Written task: Copy every line of the data that includes the string "picture".

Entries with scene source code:
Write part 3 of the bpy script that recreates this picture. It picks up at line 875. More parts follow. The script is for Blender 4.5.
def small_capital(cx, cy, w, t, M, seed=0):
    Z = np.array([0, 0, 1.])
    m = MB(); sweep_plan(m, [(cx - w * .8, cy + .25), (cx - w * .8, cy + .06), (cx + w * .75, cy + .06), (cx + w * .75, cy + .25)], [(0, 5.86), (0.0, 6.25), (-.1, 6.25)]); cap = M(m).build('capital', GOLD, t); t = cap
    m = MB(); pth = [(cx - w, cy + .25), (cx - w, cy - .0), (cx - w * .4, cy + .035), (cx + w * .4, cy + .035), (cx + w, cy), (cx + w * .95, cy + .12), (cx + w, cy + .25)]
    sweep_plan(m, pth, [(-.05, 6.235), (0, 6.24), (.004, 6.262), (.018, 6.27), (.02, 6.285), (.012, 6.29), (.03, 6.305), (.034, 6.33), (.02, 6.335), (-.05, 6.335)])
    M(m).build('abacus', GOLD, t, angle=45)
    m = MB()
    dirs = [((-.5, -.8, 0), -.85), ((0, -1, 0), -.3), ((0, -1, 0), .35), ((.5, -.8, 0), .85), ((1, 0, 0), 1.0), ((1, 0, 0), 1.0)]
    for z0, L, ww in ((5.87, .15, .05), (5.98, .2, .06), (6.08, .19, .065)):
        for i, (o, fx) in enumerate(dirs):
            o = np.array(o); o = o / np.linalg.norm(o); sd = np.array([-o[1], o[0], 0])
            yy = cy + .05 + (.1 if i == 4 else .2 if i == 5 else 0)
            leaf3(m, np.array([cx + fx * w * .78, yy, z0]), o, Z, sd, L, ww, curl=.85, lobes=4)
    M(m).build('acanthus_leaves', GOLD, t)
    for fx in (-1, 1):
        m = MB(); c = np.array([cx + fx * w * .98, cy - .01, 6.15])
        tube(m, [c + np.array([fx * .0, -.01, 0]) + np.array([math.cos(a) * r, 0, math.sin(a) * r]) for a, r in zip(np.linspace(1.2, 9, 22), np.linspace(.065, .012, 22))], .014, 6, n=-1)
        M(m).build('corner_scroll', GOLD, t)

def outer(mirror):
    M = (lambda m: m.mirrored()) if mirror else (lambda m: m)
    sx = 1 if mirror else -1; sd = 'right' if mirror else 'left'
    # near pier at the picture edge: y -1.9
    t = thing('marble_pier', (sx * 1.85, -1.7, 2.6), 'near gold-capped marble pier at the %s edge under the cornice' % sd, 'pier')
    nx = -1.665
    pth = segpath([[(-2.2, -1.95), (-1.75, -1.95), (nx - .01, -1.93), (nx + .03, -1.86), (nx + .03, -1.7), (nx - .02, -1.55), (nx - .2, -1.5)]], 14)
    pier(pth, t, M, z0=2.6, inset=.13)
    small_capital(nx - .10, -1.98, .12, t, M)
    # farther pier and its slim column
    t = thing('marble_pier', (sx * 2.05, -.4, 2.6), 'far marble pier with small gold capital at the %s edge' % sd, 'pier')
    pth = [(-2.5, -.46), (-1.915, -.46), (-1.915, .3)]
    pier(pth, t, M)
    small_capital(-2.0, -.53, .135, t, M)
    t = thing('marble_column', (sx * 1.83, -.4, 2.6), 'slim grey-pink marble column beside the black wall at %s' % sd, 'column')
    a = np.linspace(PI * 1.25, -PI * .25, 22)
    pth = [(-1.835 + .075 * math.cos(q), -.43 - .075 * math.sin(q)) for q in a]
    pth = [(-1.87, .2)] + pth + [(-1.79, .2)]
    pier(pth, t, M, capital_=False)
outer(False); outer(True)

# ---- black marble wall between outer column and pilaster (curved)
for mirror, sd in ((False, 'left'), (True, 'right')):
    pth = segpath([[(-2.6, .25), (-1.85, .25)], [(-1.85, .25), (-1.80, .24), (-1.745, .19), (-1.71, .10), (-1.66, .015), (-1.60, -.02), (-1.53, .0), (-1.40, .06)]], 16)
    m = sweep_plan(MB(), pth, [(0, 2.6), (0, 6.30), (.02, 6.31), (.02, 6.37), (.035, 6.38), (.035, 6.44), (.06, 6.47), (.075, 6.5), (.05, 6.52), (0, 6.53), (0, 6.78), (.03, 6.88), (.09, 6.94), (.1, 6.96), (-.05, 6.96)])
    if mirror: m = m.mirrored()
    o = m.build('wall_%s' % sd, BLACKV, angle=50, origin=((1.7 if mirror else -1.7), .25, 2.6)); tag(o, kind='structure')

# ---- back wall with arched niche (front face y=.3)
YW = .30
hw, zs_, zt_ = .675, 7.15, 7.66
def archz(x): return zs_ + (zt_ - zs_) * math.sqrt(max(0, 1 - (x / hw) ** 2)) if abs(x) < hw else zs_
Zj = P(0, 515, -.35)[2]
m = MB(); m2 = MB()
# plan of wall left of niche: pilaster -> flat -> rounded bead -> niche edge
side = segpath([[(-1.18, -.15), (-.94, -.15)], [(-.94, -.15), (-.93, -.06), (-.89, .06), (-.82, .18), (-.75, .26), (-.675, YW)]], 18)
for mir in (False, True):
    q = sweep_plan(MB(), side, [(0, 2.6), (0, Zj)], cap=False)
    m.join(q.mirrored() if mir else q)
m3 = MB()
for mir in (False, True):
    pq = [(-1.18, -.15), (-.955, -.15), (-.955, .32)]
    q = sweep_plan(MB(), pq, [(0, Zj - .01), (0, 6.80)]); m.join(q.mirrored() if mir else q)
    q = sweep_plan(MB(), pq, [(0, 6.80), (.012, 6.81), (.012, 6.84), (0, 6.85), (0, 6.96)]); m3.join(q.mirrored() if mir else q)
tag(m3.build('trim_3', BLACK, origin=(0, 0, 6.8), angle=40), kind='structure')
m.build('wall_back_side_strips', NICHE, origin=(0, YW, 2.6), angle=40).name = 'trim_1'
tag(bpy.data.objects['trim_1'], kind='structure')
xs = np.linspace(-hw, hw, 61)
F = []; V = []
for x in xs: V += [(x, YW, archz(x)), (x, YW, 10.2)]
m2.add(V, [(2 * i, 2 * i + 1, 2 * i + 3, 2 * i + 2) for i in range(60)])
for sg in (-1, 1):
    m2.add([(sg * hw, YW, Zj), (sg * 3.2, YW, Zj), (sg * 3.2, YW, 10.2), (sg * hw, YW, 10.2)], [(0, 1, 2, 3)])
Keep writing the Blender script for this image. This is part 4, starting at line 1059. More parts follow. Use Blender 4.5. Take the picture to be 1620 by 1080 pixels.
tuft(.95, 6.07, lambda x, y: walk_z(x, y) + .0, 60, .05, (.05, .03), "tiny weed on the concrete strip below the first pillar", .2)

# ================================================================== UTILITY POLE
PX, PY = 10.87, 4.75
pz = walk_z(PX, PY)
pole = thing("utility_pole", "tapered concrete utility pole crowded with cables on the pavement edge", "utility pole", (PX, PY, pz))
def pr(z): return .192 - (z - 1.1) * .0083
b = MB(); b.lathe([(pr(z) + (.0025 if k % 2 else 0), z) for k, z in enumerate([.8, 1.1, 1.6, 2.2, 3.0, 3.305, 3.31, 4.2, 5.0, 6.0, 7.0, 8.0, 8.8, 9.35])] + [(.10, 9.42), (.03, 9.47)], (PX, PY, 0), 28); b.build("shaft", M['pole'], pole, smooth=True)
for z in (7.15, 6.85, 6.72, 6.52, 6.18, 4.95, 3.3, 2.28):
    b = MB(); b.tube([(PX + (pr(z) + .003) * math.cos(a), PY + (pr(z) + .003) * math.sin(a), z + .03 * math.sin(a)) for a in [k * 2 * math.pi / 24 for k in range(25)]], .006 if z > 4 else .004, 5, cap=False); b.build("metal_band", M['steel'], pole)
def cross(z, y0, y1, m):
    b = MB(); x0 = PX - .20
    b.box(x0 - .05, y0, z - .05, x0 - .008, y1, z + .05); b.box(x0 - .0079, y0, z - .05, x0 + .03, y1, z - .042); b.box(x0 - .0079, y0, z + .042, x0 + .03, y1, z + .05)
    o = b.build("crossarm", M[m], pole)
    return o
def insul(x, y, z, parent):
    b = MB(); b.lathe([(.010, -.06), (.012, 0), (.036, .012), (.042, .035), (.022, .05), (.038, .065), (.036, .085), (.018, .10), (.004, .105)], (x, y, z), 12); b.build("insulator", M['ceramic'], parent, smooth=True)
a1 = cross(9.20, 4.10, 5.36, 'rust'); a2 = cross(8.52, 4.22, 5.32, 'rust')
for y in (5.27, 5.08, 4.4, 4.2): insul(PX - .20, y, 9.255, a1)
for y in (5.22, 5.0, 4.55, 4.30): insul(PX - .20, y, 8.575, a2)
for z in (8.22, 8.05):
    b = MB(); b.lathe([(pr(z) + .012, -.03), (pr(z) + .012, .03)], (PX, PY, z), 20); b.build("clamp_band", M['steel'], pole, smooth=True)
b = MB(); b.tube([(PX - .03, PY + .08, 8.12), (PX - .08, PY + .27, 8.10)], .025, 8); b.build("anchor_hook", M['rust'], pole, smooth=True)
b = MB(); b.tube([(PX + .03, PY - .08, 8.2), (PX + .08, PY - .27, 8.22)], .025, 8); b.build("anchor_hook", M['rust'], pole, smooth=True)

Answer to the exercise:
Write part 3 of the bpy script that recreates this picture. It picks up at line 875. More parts follow. The script is for Blender 4.5.
    # near pier at the picture edge: y -1.9
Keep writing the Blender script for this image. This is part 4, starting at line 1059. More parts follow. Use Blender 4.5. Take the picture to be 1620 by 1080 pixels.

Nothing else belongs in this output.